After being involved with Marlowe’s project to write a history of the Laie Temple, Christensen was interested in writing a companion piece. Marlowe’s book about the exact history of the temple is scheduled to be published in November 2019.

As a historian, Christensen said, “I have the opportunity to travel throughout the world to help gather the history of the Church in many nations. I’m amazed at the Lord’s kingdom as it rolls forth. My life has been changed as I’ve met and recorded the story of a Nigerian widow, countless pioneers, and Church leaders.

“When compiling this book, I tried to follow the law of witnesses. The more people who can testify of a specific historical event, the more perspective we can have to understand what happened.”

Also working on the project was BYUH Professor Phillip McArthur, who also serves as the editor-in-chief of the Jonathan Napela Center publications. The Napela Center is responsible for publishing the books “Gathering To Laie” and a revised edition of “Moramona.”

McArthur said, “This being the centennial year of the temple, we, [the Napela Center,] determined it would be wise to do the book by Clint Christensen. This book is more of a personal account and a collection of oral histories of people’s accounts of coming to the temple and being involved in the temple. This is an oral history, so [Christensen] went in and interviewed hundreds of people and from those interviews, he selected some who fit into certain themes he wanted in the foreground.

“This is a history, which is the voices of the people rather than the academic history. While the book doesn’t have the [look] and sophistication of an academic piece of work, there’s a certain kind of viewpoint that is more bottom-up. Clint is not making a whole lot of commentary. Instead, he’s letting the accounts speak for themselves.

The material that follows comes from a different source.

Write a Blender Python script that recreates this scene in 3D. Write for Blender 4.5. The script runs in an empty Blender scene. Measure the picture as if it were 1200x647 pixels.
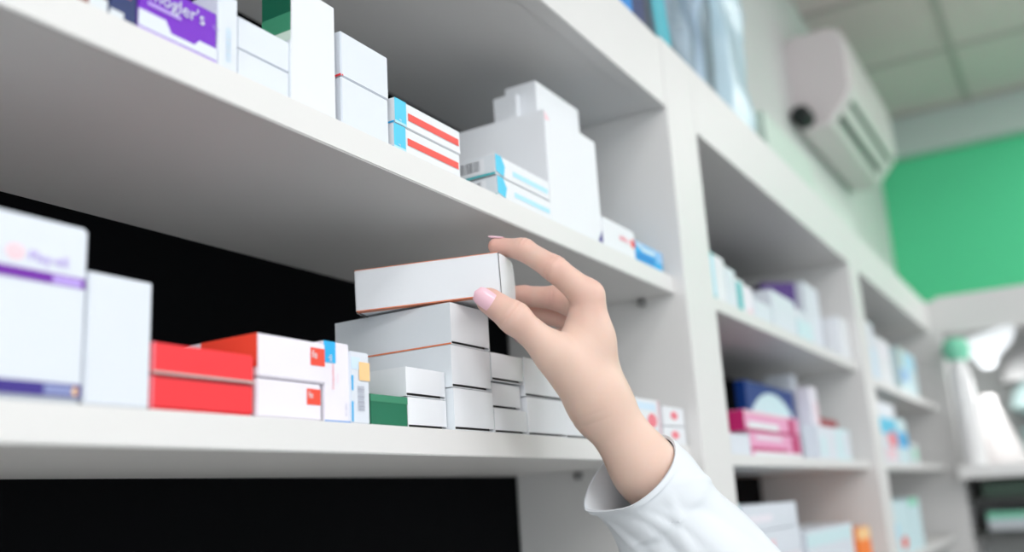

“It’s going to reach different kinds of audiences,” McArthur said. “It’s going to be a different kind of read. The readers will probably be a similar audience as those who read Professor Marlowe’s book.

There will be certain individuals who will want a more academic history, which consults a variety of resources, and then there will be audiences who prefer voices of real people.

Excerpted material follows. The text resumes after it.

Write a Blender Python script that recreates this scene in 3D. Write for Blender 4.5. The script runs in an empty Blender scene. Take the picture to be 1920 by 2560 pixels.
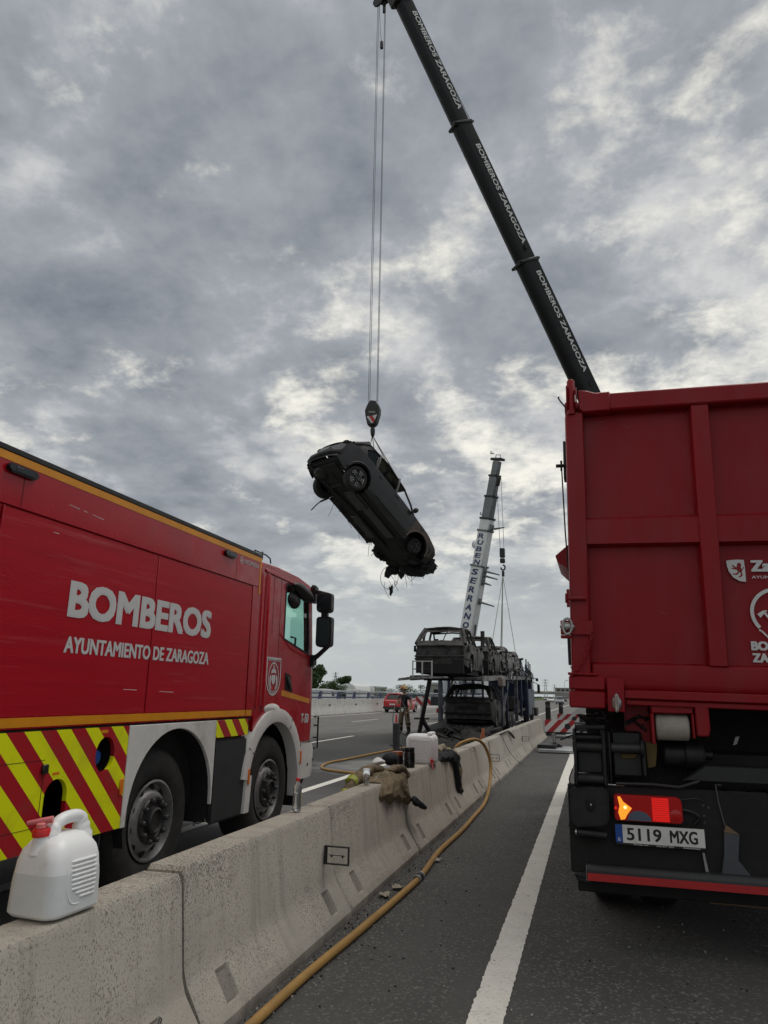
import bpy, bmesh, math, random
from math import sin, cos, pi, radians, sqrt, atan2
from mathutils import Vector, Matrix, noise
random.seed(7)
S = bpy.context.scene
COL = S.collection

# ------------------------------------------------------------------ camera
def camera():
    a, p, r = radians(16.0688), radians(14.3775), radians(0.974)
    fwd = Vector((-sin(a)*cos(p), cos(a)*cos(p), sin(p)))
    right = Vector((cos(a), sin(a), 0)); up = right.cross(fwd)
    r2 = right*cos(r) + up*sin(r); u2 = r2.cross(fwd)
    c = bpy.data.cameras.new('camera'); o = bpy.data.objects.new('camera', c); COL.objects.link(o)
    m = Matrix((r2, u2, -fwd)).transposed().to_4x4(); m.translation = (0, 0, 1.5)
    o.matrix_world = m
    c.sensor_fit = 'VERTICAL'; c.sensor_height = 36; c.lens = 36*1775/2560
    c.clip_start = .05; c.clip_end = 9000
    S.camera = o
camera()

# ------------------------------------------------------------------ sky and light
SUN_EL, SUN_AZ = radians(66), radians(50)          # azimuth from +Y towards +X
def world():
    w = bpy.data.worlds.new('World'); S.world = w; w.use_nodes = True
    nt = w.node_tree; N = nt.nodes; L = nt.links; N.clear()
    def nd(t, **k):
        n = N.new(t)
        for a, b in k.items(): setattr(n, a, b)
        return n
    def mth(op, a, b=None, clamp=False):
        n = nd('ShaderNodeMath', operation=op, use_clamp=clamp)
        for i, v in enumerate((a, b)):
            if v is None: continue
            if isinstance(v, (int, float)): n.inputs[i].default_value = v
            else: L.new(v, n.inputs[i])
        return n.outputs[0]
    out = nd('ShaderNodeOutputWorld')
    sky = nd('ShaderNodeTexSky', sky_type='NISHITA', sun_disc=False)
    sky.sun_elevation = SUN_EL; sky.sun_rotation = SUN_AZ; sky.dust_density = 3.0
    b1 = nd('ShaderNodeBackground'); b1.inputs[1].default_value = .09; L.new(sky.outputs[0], b1.inputs[0])
    tc = nd('ShaderNodeTexCoord'); sx = nd('ShaderNodeSeparateXYZ'); L.new(tc.outputs['Generated'], sx.inputs[0])
    z = mth('MAXIMUM', sx.outputs[2], 0.0); den = mth('ADD', z, .26)
    cx = nd('ShaderNodeCombineXYZ'); L.new(mth('DIVIDE', sx.outputs[0], den), cx.inputs[0]); L.new(mth('DIVIDE', sx.outputs[1], den), cx.inputs[1])
    cx.inputs[2].default_value = 1.7
    def noi(scale, detail, rough, dist, off):
        mp = nd('ShaderNodeMapping'); L.new(cx.outputs[0], mp.inputs[0]); mp.inputs['Location'].default_value = off
        n = nd('ShaderNodeTexNoise'); L.new(mp.outputs[0], n.inputs[0])
        n.inputs['Scale'].default_value = scale; n.inputs['Detail'].default_value = detail
        n.inputs['Roughness'].default_value = rough; n.inputs['Distortion'].default_value = dist
        return n.outputs[0]
    big = noi(1.5, 2, .5, .1, (2.5, 4.25, 0.3)); mid = noi(4.6, 7, .57, .15, (0.4, 7.7, 0)); fine = noi(15.0, 6, .62, .1, (1.3, 2.7, 5)); gap = noi(6.2, 7, .60, .12, (5.3, 2.2, 3))
    # cloud thickness
    t = mth('ADD', mth('ADD', mth('MULTIPLY', big, .36), mth('MULTIPLY', mid, .50)), mth('MULTIPLY', fine, .14))
    cr = nd('ShaderNodeValToRGB'); L.new(t, cr.inputs[0]); e = cr.color_ramp.elements
    e[0].position = .34; e[0].color = (.185, .210, .242, 1); e[1].position = .60; e[1].color = (.66, .66, .65, 1)
    m1 = e.new(.50); m1.color = (.37, .390, .418, 1)
    # bright breaks where the cloud is thin
    g = mth('ADD', mth('ADD', mth('MULTIPLY', gap, .47), mth('MULTIPLY', big, .43)), mth('MULTIPLY', fine, .10))
    gr = nd('ShaderNodeValToRGB'); L.new(g, gr.inputs[0]); e = gr.color_ramp.elements
    e[0].position = .49; e[0].color = (0, 0, 0, 1); e[1].position = .62; e[1].color = (1, 1, 1, 1); gr.color_ramp.interpolation = 'EASE'
    mx = nd('ShaderNodeMixRGB'); L.new(gr.outputs[0], mx.inputs[0]); L.new(cr.outputs[0], mx.inputs[1]); mx.inputs[2].default_value = (1.0, .97, .86, 1)
    # towards the horizon the deck merges into an even pale veil
    hz = nd('ShaderNodeMapRange', interpolation_type='SMOOTHSTEP'); L.new(sx.outputs[2], hz.inputs[0])
    hz.inputs[1].default_value = .03; hz.inputs[2].default_value = .27; hz.inputs[3].default_value = 1; hz.inputs[4].default_value = 0
    mh = nd('ShaderNodeMixRGB'); L.new(mth('MULTIPLY', hz.outputs[0], .93), mh.inputs[0]); L.new(mx.outputs[0], mh.inputs[1]); mh.inputs[2].default_value = (.53, .57, .575, 1)
    b2 = nd('ShaderNodeBackground'); L.new(mh.outputs[0], b2.inputs[0]); b2.inputs[1].default_value = 1
    ms = nd('ShaderNodeMixShader'); ms.inputs[0].default_value = .93
    L.new(b1.outputs[0], ms.inputs[1]); L.new(b2.outputs[0], ms.inputs[2]); L.new(ms.outputs[0], out.inputs[0])
world()
def sun():
    l = bpy.data.lights.new('sun', 'SUN'); l.energy = 1.1; l.angle = radians(30); l.color = (1, .95, .88)
    o = bpy.data.objects.new('sun', l); COL.objects.link(o)
    d = Vector((sin(SUN_AZ)*cos(SUN_EL), cos(SUN_AZ)*cos(SUN_EL), sin(SUN_EL)))
    o.rotation_euler = d.to_track_quat('Z', 'Y').to_euler(); o.location = (20, 20, 60)
sun()
S.view_settings.view_transform = 'Standard'; S.view_settings.look = 'None'
S.view_settings.exposure = 0; S.view_settings.gamma = 1; S.view_settings.use_curve_mapping = False
S.render.engine = 'CYCLES'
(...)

“I think there’s a lot to be said for letting the voices of the local people speak in this book. There’s no academic manipulating those voices. But both books are equally valuable. They just serve different purposes. There will be a range of people who buy this and want a more rigorous history told by saints who lived through the temple in its first century.”

McArthur stressed the importance of how the book could strengthen the network the temple has created throughout the Pacific Islands. “Most people who have a connection with the temple know each other. Most people who are close to this place will know several of the people listed in the book.”

In regards to Christensen’s book, recently retired BYUH English as an International Language professor, Dr. Mark James, said, “Milestone moments are good occasions to stop and look back upon the path we have been traveling. They are also good times for people to get together and celebrate their achievements, challenges, successes, and so forth. Such occasions include birthdays, which is exactly what we are celebrating now, the birth of the temple 100 years ago.”

The book, “Stories of The Temple In La’ie, Hawaii” includes a foreword by the late T. David Hannemann. Known to the community as “Uncle David,” Hannemann served as Laie Hawaii Temple president from 1995 to 1998. In the foreword, he wrote, “This is the first book of its kind to tell stories of the people as part of a centennial temple history. I compare this to the Book of Mormon, which is full of stories, likewise with this temple.”

“Stories of The Temple In La’ie, Hawaii” is available for purchase in the BYUH Bookstore.